Y en este tema abunda la segunda -y fascinante- parte del film. La excusa penitenciaria evoluciona hacia una extraña yuxtaposición de sensaciones (más que de géneros). La sordidez del presidio deviene balada humanista y literaria, con lecturas en voz alta y melancolía silente, un genuino tango filmado que habrá hecho las delicias de Aki Kaurismäki. Pero la verdad les espera a ambos ahí fuera, alejados de cárceles del alma y de efímeras privaciones de libertad a cargo del legitimador Estado.

¿Pero he dicho ‘libertad’? No, en realidad su nombre es Norma, musa y apologeta del haz lo que quieras, juega, sonríe y disfruta. Vamos, que Norma no cumple ninguna ídem. Román y Morán (si, tres nombres que comparten las mismas 5 letras, tres anagramas para definir la misma búsqueda) la conocen en dos momentos antitéticos de sus vidas: el uno acogotado por el miedo, el otro henchido por la esperanza en el día después.

Norma no emerge de la nada, pero casi casi. Forma parte de un extraño trío capitaneado por un documentalista sin método muy amigo de los monólogos y sus dos entusiastas comparsas. Se nos aparecen al pie del montículo donde está escondido el dinero, chapoteando en un entorno pastoral que parece extraído de un cuadro francés del siglo XVIII. Es ahí donde se detiene el tiempo, donde la pereza reina, donde la premura bonaerense da paso a eso que hizo grande a la Humanidad: el ocio redentor, la laxitud del momento disfrutado, el hablar por hablar como absoluto filorreligioso.

¿Es un sitio real o la mejor metáfora cinematográfica de la década? No lo sabemos. Pero es allí donde nuestros protagonistas se crecen y transforman, pasando incluso por sujetos interesantes. El uno se ve ya como propietario, como neo-rural empoderado. Y el otro logra superar hasta su situación de mobbing laboral perpetuo, ilusionado con la promesa de amor vespertino que le regalará al final de cada jornada una siempre generosa Norma.

Y a todo esto… ¿quiénes son los delincuentes? ¿El responsable intelectual de este desaguisado que provoca despidos, inquietud y mala conciencia? ¿El director de una entidad bancaria donde el recelo rayano en paranoia campa a sus anchas? ¿O quizás (somos espectadores avezados y, por tanto, desconfiados crónicos) ese trío tan enrollado que lo mismo maquina cómo quedarse con el botín?

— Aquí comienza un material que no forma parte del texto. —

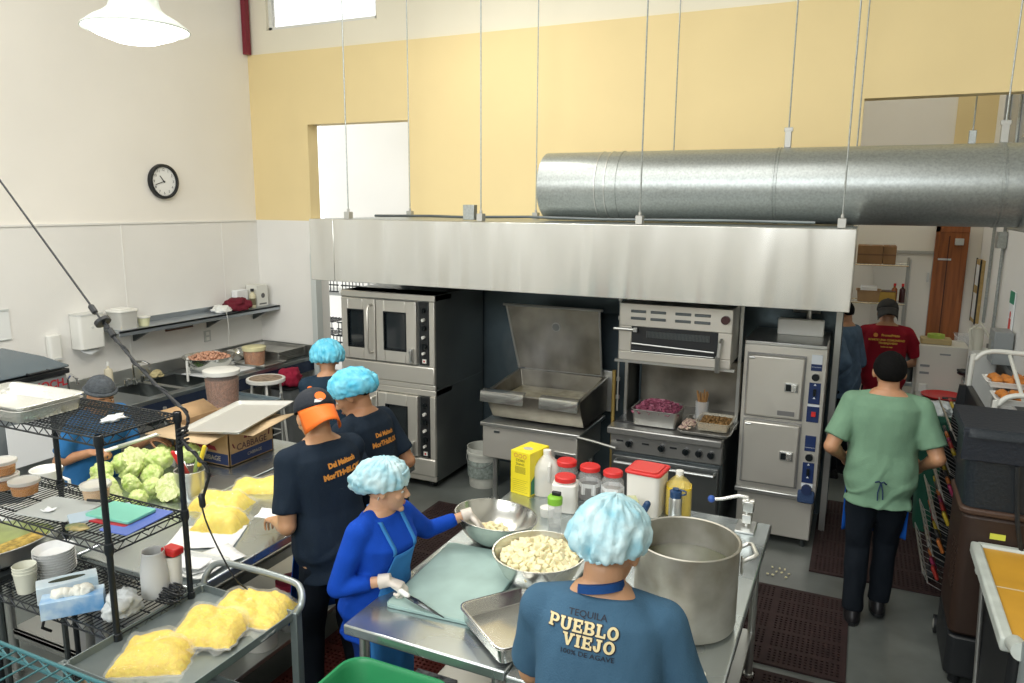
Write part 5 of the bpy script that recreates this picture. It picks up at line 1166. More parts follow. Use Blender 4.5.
# ================================================================ far room
t=thing('wooden_door','brown wooden door leaf standing at the far right end of the back room','door',(.875,9.27,0))
MB().box((-.13,-.04,0),(.14,0,2.34)).build('door_leaf',wood,t,bevel=.004); MB().box((-.045,-.045,.05),(-.035,-.04,2.3)).build('leaf_groove',mat('wood_dark',(.07,.02,.008),.5),t)
MB().box((-.17,-.05,0),(-.13,0,2.40)).box((-.17,-.05,2.34),(.14,0,2.40)).build('door_frame',wood,t); MB().cbox((.05,-.07,2.24),(.08,.06,.07)).build('door_closer',steel,t,bevel=.004)
t=thing('white_door','white door with steel handle hardware behind the wire rack in the back room','door',(.50,9.27,0))
MB().box((-.36,-.02,0),(.20,0,2.10)).build('door_leaf',mat('door_white',(.76,.74,.68),.5),t); MB().box((.20,-.035,0),(.235,0,2.13)).box((-.36,-.035,2.10),(.235,0,2.13)).build('door_frame',mat('frame_grey',(.42,.42,.40),.5),t)
MB().cbox((.17,-.04,1.85),(.02,.03,.10)).build('hinge',steel,t); MB().cbox((.30,-.03,2.05),(.14,.03,.02)).build('latch_bar',steel,t)
t=thing('wire_rack_shelving','chrome wire rack standing before the white door in the back room','shelving',(.19,8.85,0))
for z in (.5,1.2,1.60,2.0):
    m_=MB()
    for i in range(15): x=-.27+.54*i/14; m_.tube([(x,-.18,z),(x,.18,z)],.0025,4)
    m_.tube([(-.27,-.18,z),(.27,-.18,z),(.27,.18,z),(-.27,.18,z)],.006,6,closed=True).build('wire_shelf',mat('chrome',(.8,.8,.8),.12,1),t)
for x in (-.27,.27):
    for y in (-.18,.18): MB().cyl((x,y,0),(x,y,2.07),.0127,8).build('post',steel,t)
for (x,w,l) in ((.08,.24,'larger cardboard box on top of the chrome wire rack'),(.265,.12,'small cardboard box right of the larger one on the chrome wire rack')):
    b=thing('cardboard_box',l,'box',(x,8.85,2.008)); MB().box((-w/2,-.15,0),(w/2,.15,.19)).build('box',mat('card_brown',(.30,.17,.08),.85,var=.15,vscale=8),b,bevel=.003); MB().box((-w/2,-.152,.09),(w/2,-.15,.105)).box((-.01,-.15,.19),(.01,.15,.1915)).build('packing_tape',mat('tape_brown',(.18,.09,.04),.4),b)
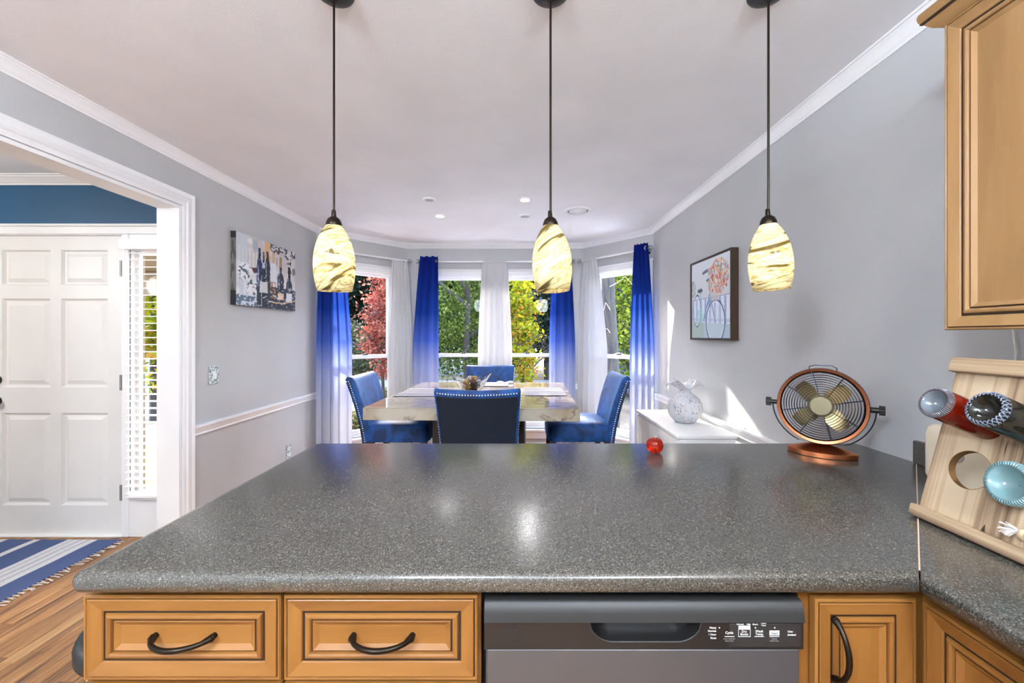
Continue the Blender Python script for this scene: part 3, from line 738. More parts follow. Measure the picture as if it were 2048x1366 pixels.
# faint round emblem at the left of the strip
m = MB(); cx, cz = pX(1026), pZ(1259); yy = yf-.0003
m.tube([(cx+.0085*math.cos(a), yy, cz+.0085*math.sin(a)) for a in np.linspace(0, 2*PI, 33)[:-1]], .0004, 5, True)
for k in range(4):
    a0 = k*PI/2; m.tube([(cx+.0062*math.cos(a0+q)*(.8+.2*math.cos(3*q)), yy, cz+.0062*math.sin(a0+q)*(.8+.2*math.cos(3*q))) for q in np.linspace(0, 1.2, 8)], .0003, 5)
m.tube([(cx-.004+.008*q, yy, cz+.0025*math.sin(q*9)) for q in np.linspace(0, 1, 18)], .0004, 5)
m.box(cx-.006, cx+.006, yy-.0001, yy+.0003, cz-.0135, cz-.0130); m.box(cx-.007, cx+.007, yy-.0001, yy+.0003, cz-.0205, cz-.0170)
m.build('emblem', 'panel_grey', dw)

# upper cabinet on the right wall
XF = 1.026; DE = .984
up = thing('wall_cabinet', (1.19, .2, 1.358), 'maple upper cabinet with crown hung on the right wall', 'cabinet')
m = MB(); m.box(XF+.0215, XR-.002, -1.2, DE, 1.362, 2.098); m.build('body', 'maple_light_z', up)
for k in range(2):
    front(up, 'door', .46, .735, Mside(XF+.0205, DE-.002-k*.463, 1.358), pre='maple_light')
m = MB()
prof = [(0, 2.082), (.004, 2.082), (.006, 2.094), (.022, 2.104), (.034, 2.120), (.037, 2.124), (.040, 2.128), (.042, 2.140), (.040, 2.148), (0, 2.148)]
# rings: start of run, corner, end at wall
rings = [[(XF+.02-o, -1.2, z) for o, z in prof], [(XF+.02-o, DE+o, z) for o, z in prof], [(XR-.003, DE+o, z) for o, z in prof]]
m.loft(rings); m.build('crown', 'maple_light_y', up, smooth=35)
m = MB(); 
pr2 = [(.0345, 2.1195), (.0370, 2.1230)]
rings = [[(XF+.0195-.0345, -1.2, 2.1185), (XF+.0195-.0385, -1.2, 2.1232), (XF+.03, -1.2, 2.13)], [(XF+.0195-.0345, DE+.0350, 2.1185), (XF+.0195-.0385, DE+.0390, 2.1232), (XF+.03, DE-.0, 2.13)]]
m.loft(rings); m.build('glaze_line', 'glaze', up)

# ---------------------------------------------------------------- pendants
def shade_mesh(tilt=0):
    pr = []
    for z, r in ((0, .0505), (.012, .0535), (.03, .0572), (.055, .0605), (.08, .0615), (.105, .0602), (.13, .0562), (.152, .0500), (.172, .0420), (.188, .0335), (.198, .0265), (.204, .0225)): pr.append((r, z))
    return pr
def pendant(x, y, zb, glass, label, tilt=(0, 0)):
    t = thing('pendant_lamp', (x, y, zb), label, 'lamp', 'pendant lamps over the breakfast bar')
    Mt = Matrix.Translation((0, 0, .2)) @ Matrix.Rotation(R(tilt[1]), 4, 'Y') @ Matrix.Rotation(R(tilt[0]), 4, 'X') @ Matrix.Translation((0, 0, -.2))
    m = MB(); pr = shade_mesh(); inner = [(r-.003, z) for r, z in pr[:3]][::-1]
    m.lathe(inner+pr, n=48, cap=False); m.xf(Mt); m.build('lamp_shade', glass, t, local=True, smooth=80)
    m = MB(); m.lathe([(.0235, .203), (.0240, .206), (.0225, .214), (.018, .224), (.010, .2305), (.0075, .232), (.0062, .250), (.0050, .252), (.0002, .252)], n=28); m.xf(Mt); m.build('socket_cap', 'bronze', t, local=True, smooth=True)
    m = MB(); m.tube([(0, 0, .250), (0, 0, H-zb-.02)], .0036, 8); m.build('cord', 'bronze', t, local=True, smooth=True)
    m = MB(); m.lathe([(.006, H-zb-.030), (.02, H-zb-.026), (.045, H-zb-.014), (.058, H-zb-.004), (.060, H-zb-.0005)], n=32); m.build('canopy', 'dark_metal', t, local=True, smooth=True)
    m = MB(); m.sphere((0, 0, .125), .018, 16, 10, (1, 1, 1.3)); m.lathe([(.012, .146), (.014, .17), (.014, .203)], n=12); m.xf(Mt); m.build('bulb', 'lamp_lit', t, local=True, smooth=True)
    l = lamp('pendant_glow', 'POINT', (x, y, zb+.085), 0.22, (1.0, .86, .62), shadow_soft_size=.02)
    l.location = (0, 0, .085); l.parent = t
    return t
pendant(-.572, 1.27, 1.484, 'lamp_glass_a', 'leftmost pendant lamp with swirled cream glass shade', (2, 0))
pendant(.103, 1.27, 1.483, 'lamp_glass_b', 'middle pendant lamp with diagonally streaked cream glass shade', (-3, -2))
pendant(.782, 1.27, 1.488, 'lamp_glass_c', 'rightmost pendant lamp with cream glass shade before the grey wall', (0, -3))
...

No sabemos que fue antes: ¿el huevo (Trenque Lauquen (Laura Citarella, 2023)) o la gallina (Los delincuentes)? Ambas comparten caras y hasta parte del equipo técnico, sí. Los delincuentes es el resultado de un prolongado rodaje en el que el paso del tiempo -ese tiempo entre rejas- tenía que pesar de verdad, que ser real: cuatro meses de filmación en cuatro años distintos, arrancando en diciembre de 2018.

Pero el germen está mucho más atrás, en la productora El Pampero Cine nacida hace más de 20 años con la intención pues… pues de contar no tanto cosas distintas como de hacerlo de una manera diferente (¿cuántos movimientos ha habido en la historia del cine con un lema similar?). Dar cancha a las dilaciones, a los tanteos, a los requiebros. Dejar que la historia trote a su propio aire por un territorio ignoto. No tanto sorprender como sorprenderse a uno mismo como cineasta. Profesionales que no quieren renunciar al ímpetu, al desparpajo y a la originalidad (a veces algo irritante) del amateur.

El resultado son historias (mínimas) como esta, que no necesitan parafernalia, promoción ni decenas de millones de presupuesto. Y que enorgullecerían a Julio Cortázar, Ernesto Sábato o Jorge Luis Borges. Que elevan su lenguaje (el cinematográfico) a cotas en las que lo ‘meta-’ se fusiona con lo ‘extra-’ y hasta con lo ‘supra-’. Un lirismo natural que si algo transmite en el tremendo disfrute de quienes están haciendo cine, como chiquillos traviesos con demasiadas lecturas.

Un caballo. Un hornillo de gas. Román y Morán abrazarán la soledad a lomos de un jamelgo o durmiendo al raso a la espera no se sabe muy bien de qué o de quién. El espectador más alienado se quejará de que quedan cabos sueltos, de que no se explica todo… confundiendo los agujeros de guion con el genuino ejercicio de la libertad.

El resto rellenaremos las metáforas y los símbolos con figuras de nuestra elección. Y qué glorioso significado podremos darle a todo.